==== Source excerpt

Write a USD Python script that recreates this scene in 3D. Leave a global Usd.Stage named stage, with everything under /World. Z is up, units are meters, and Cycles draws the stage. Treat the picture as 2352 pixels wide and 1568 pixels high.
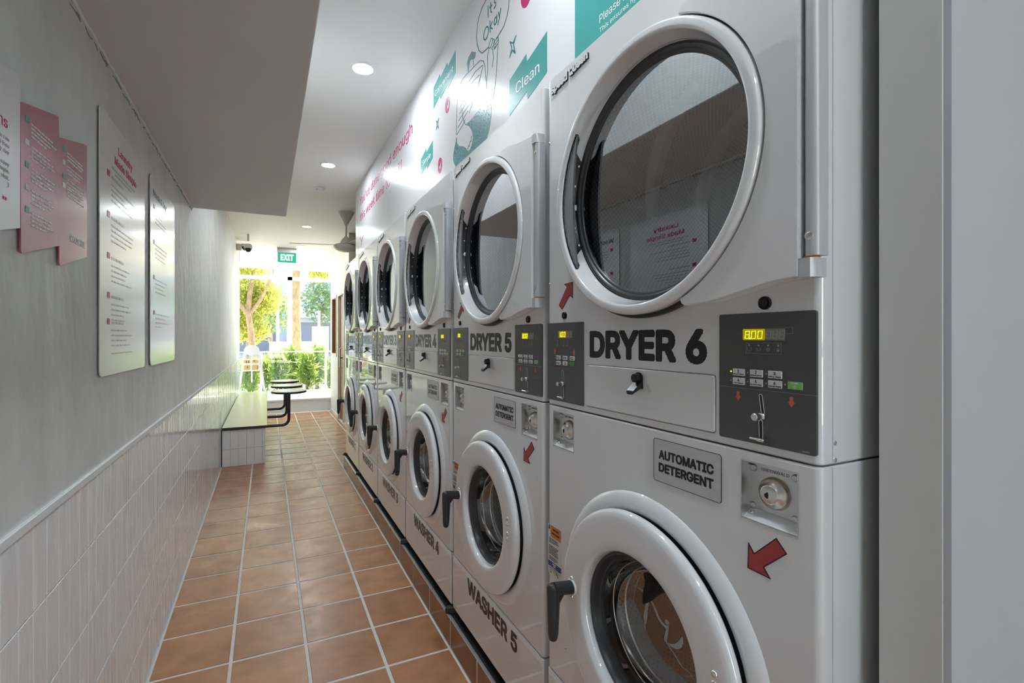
import math, random, numpy as np, trimesh, usdkit, meshkit
from shapely.geometry import Polygon, LineString, Point, MultiPolygon, box as sbox
from shapely.ops import unary_union
from shapely import affinity
from pxr import Usd, UsdGeom, UsdLux, UsdShade, Gf, Vt

random.seed(7); np.random.seed(7)
stage = Usd.Stage.CreateInMemory()
UsdGeom.SetStageUpAxis(stage, 'Z'); UsdGeom.SetStageMetersPerUnit(stage, 1.0)
UsdGeom.Xform.Define(stage, '/World'); UsdGeom.Scope.Define(stage, '/World/Looks')

# ------------------------------------------------------------------ camera, sky, exposure
FPX, CXP, YHP, YAW, EYE = 1112.0, 1122.0, 775.0, 24.6165, 1.382
cam = UsdGeom.Camera.Define(stage, '/World/camera')
cam.AddTranslateOp().Set((0, 0, EYE)); cam.AddRotateXYZOp().Set((90, 0, -YAW))
cam.CreateHorizontalApertureAttr(36.0); cam.CreateVerticalApertureAttr(24.0)
cam.CreateFocalLengthAttr(36.0 * FPX / 2352)
cam.CreateHorizontalApertureOffsetAttr((1176 - CXP) * 36 / 2352)
cam.CreateVerticalApertureOffsetAttr((YHP - 784) * 36 / 2352)
cam.CreateFStopAttr(0.0); cam.CreateClippingRangeAttr((0.02, 500.0))
cam.CreateExposureAttr(0.5)
LAMP, LAMP_COLOR = 205.0, (0.86, 0.94, 1.0)
sky_mat = usdkit.material(stage, '/World/Looks/sky', {
    's': ('sky_texture', {'sky_type': 'multiple_scattering', 'sun_elevation': math.radians(58), 'sun_rotation': math.radians(20), 'sun_intensity': 0.16, 'aerosol_density': 2.5}),
    'h': ('hsv', {'saturation': 0.8}), 'm': ('mix', {'mix_type': 'multiply', 'fac': 1.0, 'color2': (1.0, 0.975, 0.87)}),
    'b': ('background_shader', {'strength': 0.31})},
    [('s.color', 'h.color'), ('h.color', 'm.color1'), ('m.color', 'b.color')], surface='b.background')
dome = UsdLux.DomeLight.Define(stage, '/World/sky')
UsdShade.MaterialBindingAPI.Apply(dome.GetPrim()).Bind(sky_mat)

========

Task instructions: Transcribe all the lines above exactly, apart from the pictures.

Response below:
Write a USD Python script that recreates this scene in 3D. Leave a global Usd.Stage named stage, with everything under /World. Z is up, units are meters, and Cycles draws the stage. Treat the picture as 2352 pixels wide and 1568 pixels high.
import math, random, numpy as np, trimesh, usdkit, meshkit
from shapely.geometry import Polygon, LineString, Point, MultiPolygon, box as sbox
from shapely.ops import unary_union
from shapely import affinity
from pxr import Usd, UsdGeom, UsdLux, UsdShade, Gf, Vt

random.seed(7); np.random.seed(7)
stage = Usd.Stage.CreateInMemory()
UsdGeom.SetStageUpAxis(stage, 'Z'); UsdGeom.SetStageMetersPerUnit(stage, 1.0)
UsdGeom.Xform.Define(stage, '/World'); UsdGeom.Scope.Define(stage, '/World/Looks')

# ------------------------------------------------------------------ camera, sky, exposure
FPX, CXP, YHP, YAW, EYE = 1112.0, 1122.0, 775.0, 24.6165, 1.382
cam = UsdGeom.Camera.Define(stage, '/World/camera')
cam.AddTranslateOp().Set((0, 0, EYE)); cam.AddRotateXYZOp().Set((90, 0, -YAW))
cam.CreateHorizontalApertureAttr(36.0); cam.CreateVerticalApertureAttr(24.0)
cam.CreateFocalLengthAttr(36.0 * FPX / 2352)
cam.CreateHorizontalApertureOffsetAttr((1176 - CXP) * 36 / 2352)
cam.CreateVerticalApertureOffsetAttr((YHP - 784) * 36 / 2352)
cam.CreateFStopAttr(0.0); cam.CreateClippingRangeAttr((0.02, 500.0))
cam.CreateExposureAttr(0.5)
LAMP, LAMP_COLOR = 205.0, (0.86, 0.94, 1.0)
sky_mat = usdkit.material(stage, '/World/Looks/sky', {
    's': ('sky_texture', {'sky_type': 'multiple_scattering', 'sun_elevation': math.radians(58), 'sun_rotation': math.radians(20), 'sun_intensity': 0.16, 'aerosol_density': 2.5}),
    'h': ('hsv', {'saturation': 0.8}), 'm': ('mix', {'mix_type': 'multiply', 'fac': 1.0, 'color2': (1.0, 0.975, 0.87)}),
    'b': ('background_shader', {'strength': 0.31})},
    [('s.color', 'h.color'), ('h.color', 'm.color1'), ('m.color', 'b.color')], surface='b.background')
dome = UsdLux.DomeLight.Define(stage, '/World/sky')
UsdShade.MaterialBindingAPI.Apply(dome.GetPrim()).Bind(sky_mat)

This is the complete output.